Resenha: Rei Rato
Rei Rato traz de volta um velho conhecido do site, mas de quem não se falava por aqui fazia algum tempo – o escritor britânico China Miéville. Trata-se, no caso, do seu romance de estréia, e também o primeiro a ser traduzido para o português e lançado no Brasil pela Tarja Editorial, que, dizem os boatos, está trabalhando em uma edição nacional do clássico Perdido Street Station.
O livro conta a história de Saul Garamond, um jovem londrino que um dia é acordado pela polícia para descobrir que o seu pai está morto depois de cair da janela do apartamento. É claro que não foi um simples acidente, e esse é o estopim que o colocará em contato com todo o mundo estranho e fantástico que existe sob as ruas de Londres, bem como lhe revelar detalhes obscuros sobre o seu nascimento e ascendência.
Em alguns aspectos, o cenário e a história lembram bastante Lugar-Nenhum, do Neil Gaiman – ambos lidam, afinal, com universos escondidos sob as ruas londrinas, e a queda de alguém “de cima” até eles. Se Gaiman cria um mundo colorido e cheio de magia, no entanto, Miéville é muito mais duro na sua caracterização, enchendo a sua anti-Londres de sujeira e podridão, e até mesmo fazendo os seus protagonistas se alimentarem dela. Por outro lado, achei o cenário do primeiro muito mais vivo e pulsante, repleto de personagens únicos e ambientes envolventes, o que me levou mesmo mesmo a refletir algumas coisas sobre o nosso próprio mundo; o universo mágico de Miéville, ao contrário, parece mais simples e objetivo, quase um cenário teatral mesmo, apenas um pano de fundo para o seu roteiro se desenvolver. Muito mais viva são as suas descrições da Londres original, e da cultura urbana do drum and bass que permeia a narrativa.

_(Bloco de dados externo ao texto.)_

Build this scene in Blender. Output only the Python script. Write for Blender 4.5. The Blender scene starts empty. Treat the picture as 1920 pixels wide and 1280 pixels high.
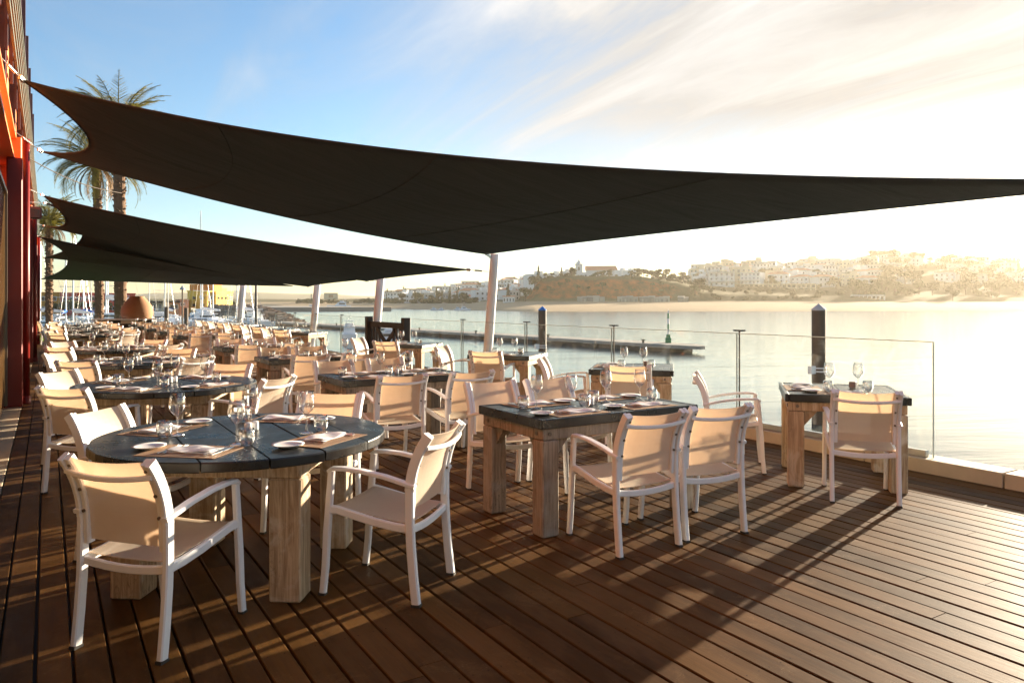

Já no roteiro propriamente dito, Miéville é de fato muito mais eficiente do que o Gaiman. Trata-se de uma história de jornada do herói, auto-descoberta e amadurecimento bastante simples, a bem da verdade, mas muito bem executada. Ela reconta e atualiza um conto de fadas clássico – O Flautista de Hamelin -, trazendo-o para a Londres moderna, recheando-o com drum and bass e transformando-o, em alguns momentos, quase em uma história de super-heróis, ou mesmo em um mangá shonen, desses em que personagens super-poderosos se debatem por sobre os prédios da cidade. Longe de ser uma história juvenil, no entanto, ela é também pesada e forte, sem se furtar de descrever mortes e amputações de forma bastante gráfica, e com um quê de romance policial em alguns momentos.
Considerando o meu conhecimento de obras posteriores do autor, é interessante notar também a sua evolução enquanto escritor. Pode-se ver bem que se trata do seu primeiro romance, pela forma como ele organiza as descrições e o roteiro, e também como tateia um tanto receoso em algumas delas. A sua ideologia política assumida também se faz presente, embora raramente de forma panfletária – apenas a cena final quase me fez rir em voz alta, pelo seu exagero intrínseco.
A tradução de Alexandre Mandarino também merece todos os méritos. Pela apresentação já dá pra perceber que se trata de uma obra difícil – muitas passagens e diálogos são escritos no dialeto cockney, que é falado pela classe trabalhadora em alguns locais de Londres, o que torna uma tradução e adaptação bastante complicadas. O uso de gírias comuns acabou funcionando bem, acho eu, e o resultado é uma leitura fluida e fácil. O uso extensivo de notas de tradução, algo com a qual eu geralmente tenho algumas reservas, também serviu bem pra elucidar as poucas dúvidas que surgiram, e o seu posicionamento no fim dos capítulos não atrapalha o fluxo da narrativa – você pode facilmente ignorá-las por completo se assim quiser.
Enfim, Rei Rato é um livro muito interessante, o livro de estréia de um dos principais e mais premiados autores de fantasia atuais, finalmente publicado em português. Para os que tinham curiosidade a respeito mas não entendiam o suficiente de inglês para ir atrás dos originais, essa é a chance de vocês.
Rei Rato (King Rat), de China Miéville traduzido por Alexandre Mandarino.
400 páginas, por R$ 56,00 ou R$ 42,00 na loja da editora.